* Exercise task
Copy the full set of lines exactly as given.

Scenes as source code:
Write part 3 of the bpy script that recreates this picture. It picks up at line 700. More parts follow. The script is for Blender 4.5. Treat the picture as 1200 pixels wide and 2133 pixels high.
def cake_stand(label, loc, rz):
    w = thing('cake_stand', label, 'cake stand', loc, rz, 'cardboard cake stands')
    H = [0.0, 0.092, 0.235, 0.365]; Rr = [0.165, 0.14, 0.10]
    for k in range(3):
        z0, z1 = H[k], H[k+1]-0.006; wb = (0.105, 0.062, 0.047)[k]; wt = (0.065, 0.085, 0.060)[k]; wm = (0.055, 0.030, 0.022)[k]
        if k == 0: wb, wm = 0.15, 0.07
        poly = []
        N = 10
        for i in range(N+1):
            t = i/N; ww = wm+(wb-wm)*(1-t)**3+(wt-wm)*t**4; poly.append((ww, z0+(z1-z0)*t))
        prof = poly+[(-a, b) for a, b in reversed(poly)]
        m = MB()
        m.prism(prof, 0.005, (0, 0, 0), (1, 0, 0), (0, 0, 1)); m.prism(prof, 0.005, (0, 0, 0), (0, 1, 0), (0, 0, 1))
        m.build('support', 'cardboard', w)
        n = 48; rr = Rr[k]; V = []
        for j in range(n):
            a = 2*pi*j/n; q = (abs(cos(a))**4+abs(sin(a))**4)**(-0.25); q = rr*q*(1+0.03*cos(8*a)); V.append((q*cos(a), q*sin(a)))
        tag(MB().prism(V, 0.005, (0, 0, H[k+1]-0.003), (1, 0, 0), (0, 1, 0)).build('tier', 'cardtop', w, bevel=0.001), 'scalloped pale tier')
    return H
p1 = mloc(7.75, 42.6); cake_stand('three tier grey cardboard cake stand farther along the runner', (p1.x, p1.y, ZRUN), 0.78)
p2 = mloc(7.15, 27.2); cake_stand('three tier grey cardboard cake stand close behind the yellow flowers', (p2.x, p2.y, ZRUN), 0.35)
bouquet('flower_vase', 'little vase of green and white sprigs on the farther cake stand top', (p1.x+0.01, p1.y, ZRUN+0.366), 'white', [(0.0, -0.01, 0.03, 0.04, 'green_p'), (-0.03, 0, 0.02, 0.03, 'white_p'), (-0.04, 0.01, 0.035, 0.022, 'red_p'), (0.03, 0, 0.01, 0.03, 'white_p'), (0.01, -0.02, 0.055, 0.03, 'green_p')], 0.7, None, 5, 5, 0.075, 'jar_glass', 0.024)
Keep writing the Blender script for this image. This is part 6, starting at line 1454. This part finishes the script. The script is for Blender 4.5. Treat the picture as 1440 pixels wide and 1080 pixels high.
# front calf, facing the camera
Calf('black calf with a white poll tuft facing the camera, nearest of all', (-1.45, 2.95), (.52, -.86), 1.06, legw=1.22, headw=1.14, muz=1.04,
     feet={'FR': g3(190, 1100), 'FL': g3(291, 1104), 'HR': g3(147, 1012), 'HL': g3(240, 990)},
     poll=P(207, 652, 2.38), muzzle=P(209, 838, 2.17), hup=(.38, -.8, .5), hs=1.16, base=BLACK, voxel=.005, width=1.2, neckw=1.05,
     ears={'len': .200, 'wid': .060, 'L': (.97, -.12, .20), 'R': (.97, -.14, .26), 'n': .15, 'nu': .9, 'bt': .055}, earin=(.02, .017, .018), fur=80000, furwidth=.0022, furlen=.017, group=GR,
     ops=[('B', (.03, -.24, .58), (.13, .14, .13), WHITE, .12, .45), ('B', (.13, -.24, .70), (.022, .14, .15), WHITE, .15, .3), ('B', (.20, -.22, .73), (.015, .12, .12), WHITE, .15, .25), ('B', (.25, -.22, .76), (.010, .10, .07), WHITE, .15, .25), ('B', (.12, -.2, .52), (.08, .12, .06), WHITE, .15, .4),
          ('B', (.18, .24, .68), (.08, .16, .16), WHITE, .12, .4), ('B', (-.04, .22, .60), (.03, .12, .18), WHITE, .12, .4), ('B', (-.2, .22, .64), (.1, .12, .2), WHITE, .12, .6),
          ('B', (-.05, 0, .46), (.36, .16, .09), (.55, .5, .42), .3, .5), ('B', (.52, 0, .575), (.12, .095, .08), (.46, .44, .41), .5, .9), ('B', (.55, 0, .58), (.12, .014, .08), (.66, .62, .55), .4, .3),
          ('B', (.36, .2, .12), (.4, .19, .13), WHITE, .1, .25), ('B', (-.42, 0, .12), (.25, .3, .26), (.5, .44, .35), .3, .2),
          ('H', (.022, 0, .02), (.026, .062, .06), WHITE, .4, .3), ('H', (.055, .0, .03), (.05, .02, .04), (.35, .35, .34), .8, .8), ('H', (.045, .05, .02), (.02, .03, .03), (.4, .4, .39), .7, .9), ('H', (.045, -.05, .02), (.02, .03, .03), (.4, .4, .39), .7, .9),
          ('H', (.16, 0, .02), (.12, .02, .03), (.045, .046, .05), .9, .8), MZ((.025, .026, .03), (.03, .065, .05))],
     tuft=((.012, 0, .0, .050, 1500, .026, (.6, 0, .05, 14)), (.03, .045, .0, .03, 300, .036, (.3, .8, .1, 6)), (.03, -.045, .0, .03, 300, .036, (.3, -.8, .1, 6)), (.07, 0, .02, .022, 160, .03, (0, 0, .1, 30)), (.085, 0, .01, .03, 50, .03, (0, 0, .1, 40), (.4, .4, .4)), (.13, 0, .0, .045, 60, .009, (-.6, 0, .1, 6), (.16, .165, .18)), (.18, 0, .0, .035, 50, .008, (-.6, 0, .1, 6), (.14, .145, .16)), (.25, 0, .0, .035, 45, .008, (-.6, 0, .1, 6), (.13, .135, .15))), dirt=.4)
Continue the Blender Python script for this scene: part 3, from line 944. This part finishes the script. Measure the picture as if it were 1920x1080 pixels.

* Solution to this exercise
Write part 3 of the bpy script that recreates this picture. It picks up at line 700. More parts follow. The script is for Blender 4.5. Treat the picture as 1200 pixels wide and 2133 pixels high.
def cake_stand(label, loc, rz):
    w = thing('cake_stand', label, 'cake stand', loc, rz, 'cardboard cake stands')
    H = [0.0, 0.092, 0.235, 0.365]; Rr = [0.165, 0.14, 0.10]
    for k in range(3):
        z0, z1 = H[k], H[k+1]-0.006; wb = (0.105, 0.062, 0.047)[k]; wt = (0.065, 0.085, 0.060)[k]; wm = (0.055, 0.030, 0.022)[k]
        if k == 0: wb, wm = 0.15, 0.07
        poly = []
        N = 10
        for i in range(N+1):
            t = i/N; ww = wm+(wb-wm)*(1-t)**3+(wt-wm)*t**4; poly.append((ww, z0+(z1-z0)*t))
        prof = poly+[(-a, b) for a, b in reversed(poly)]
        m = MB()
        m.prism(prof, 0.005, (0, 0, 0), (1, 0, 0), (0, 0, 1)); m.prism(prof, 0.005, (0, 0, 0), (0, 1, 0), (0, 0, 1))
        m.build('support', 'cardboard', w)
        n = 48; rr = Rr[k]; V = []
        for j in range(n):
            a = 2*pi*j/n; q = (abs(cos(a))**4+abs(sin(a))**4)**(-0.25); q = rr*q*(1+0.03*cos(8*a)); V.append((q*cos(a), q*sin(a)))
        tag(MB().prism(V, 0.005, (0, 0, H[k+1]-0.003), (1, 0, 0), (0, 1, 0)).build('tier', 'cardtop', w, bevel=0.001), 'scalloped pale tier')
    return H
p1 = mloc(7.75, 42.6); cake_stand('three tier grey cardboard cake stand farther along the runner', (p1.x, p1.y, ZRUN), 0.78)
p2 = mloc(7.15, 27.2); cake_stand('three tier grey cardboard cake stand close behind the yellow flowers', (p2.x, p2.y, ZRUN), 0.35)
bouquet('flower_vase', 'little vase of green and white sprigs on the farther cake stand top', (p1.x+0.01, p1.y, ZRUN+0.366), 'white', [(0.0, -0.01, 0.03, 0.04, 'green_p'), (-0.03, 0, 0.02, 0.03, 'white_p'), (-0.04, 0.01, 0.035, 0.022, 'red_p'), (0.03, 0, 0.01, 0.03, 'white_p'), (0.01, -0.02, 0.055, 0.03, 'green_p')], 0.7, None, 5, 5, 0.075, 'jar_glass', 0.024)
Keep writing the Blender script for this image. This is part 6, starting at line 1454. This part finishes the script. The script is for Blender 4.5. Treat the picture as 1440 pixels wide and 1080 pixels high.
# front calf, facing the camera
Calf('black calf with a white poll tuft facing the camera, nearest of all', (-1.45, 2.95), (.52, -.86), 1.06, legw=1.22, headw=1.14, muz=1.04,
     feet={'FR': g3(190, 1100), 'FL': g3(291, 1104), 'HR': g3(147, 1012), 'HL': g3(240, 990)},
     poll=P(207, 652, 2.38), muzzle=P(209, 838, 2.17), hup=(.38, -.8, .5), hs=1.16, base=BLACK, voxel=.005, width=1.2, neckw=1.05,
     ears={'len': .200, 'wid': .060, 'L': (.97, -.12, .20), 'R': (.97, -.14, .26), 'n': .15, 'nu': .9, 'bt': .055}, earin=(.02, .017, .018), fur=80000, furwidth=.0022, furlen=.017, group=GR,
     ops=[('B', (.03, -.24, .58), (.13, .14, .13), WHITE, .12, .45), ('B', (.13, -.24, .70), (.022, .14, .15), WHITE, .15, .3), ('B', (.20, -.22, .73), (.015, .12, .12), WHITE, .15, .25), ('B', (.25, -.22, .76), (.010, .10, .07), WHITE, .15, .25), ('B', (.12, -.2, .52), (.08, .12, .06), WHITE, .15, .4),
          ('B', (.18, .24, .68), (.08, .16, .16), WHITE, .12, .4), ('B', (-.04, .22, .60), (.03, .12, .18), WHITE, .12, .4), ('B', (-.2, .22, .64), (.1, .12, .2), WHITE, .12, .6),
          ('B', (-.05, 0, .46), (.36, .16, .09), (.55, .5, .42), .3, .5), ('B', (.52, 0, .575), (.12, .095, .08), (.46, .44, .41), .5, .9), ('B', (.55, 0, .58), (.12, .014, .08), (.66, .62, .55), .4, .3),
          ('B', (.36, .2, .12), (.4, .19, .13), WHITE, .1, .25), ('B', (-.42, 0, .12), (.25, .3, .26), (.5, .44, .35), .3, .2),
          ('H', (.022, 0, .02), (.026, .062, .06), WHITE, .4, .3), ('H', (.055, .0, .03), (.05, .02, .04), (.35, .35, .34), .8, .8), ('H', (.045, .05, .02), (.02, .03, .03), (.4, .4, .39), .7, .9), ('H', (.045, -.05, .02), (.02, .03, .03), (.4, .4, .39), .7, .9),
          ('H', (.16, 0, .02), (.12, .02, .03), (.045, .046, .05), .9, .8), MZ((.025, .026, .03), (.03, .065, .05))],
     tuft=((.012, 0, .0, .050, 1500, .026, (.6, 0, .05, 14)), (.03, .045, .0, .03, 300, .036, (.3, .8, .1, 6)), (.03, -.045, .0, .03, 300, .036, (.3, -.8, .1, 6)), (.07, 0, .02, .022, 160, .03, (0, 0, .1, 30)), (.085, 0, .01, .03, 50, .03, (0, 0, .1, 40), (.4, .4, .4)), (.13, 0, .0, .045, 60, .009, (-.6, 0, .1, 6), (.16, .165, .18)), (.18, 0, .0, .035, 50, .008, (-.6, 0, .1, 6), (.14, .145, .16)), (.25, 0, .0, .035, 45, .008, (-.6, 0, .1, 6), (.13, .135, .15))), dirt=.4)
Continue the Blender Python script for this scene: part 3, from line 944. This part finishes the script. Measure the picture as if it were 1920x1080 pixels.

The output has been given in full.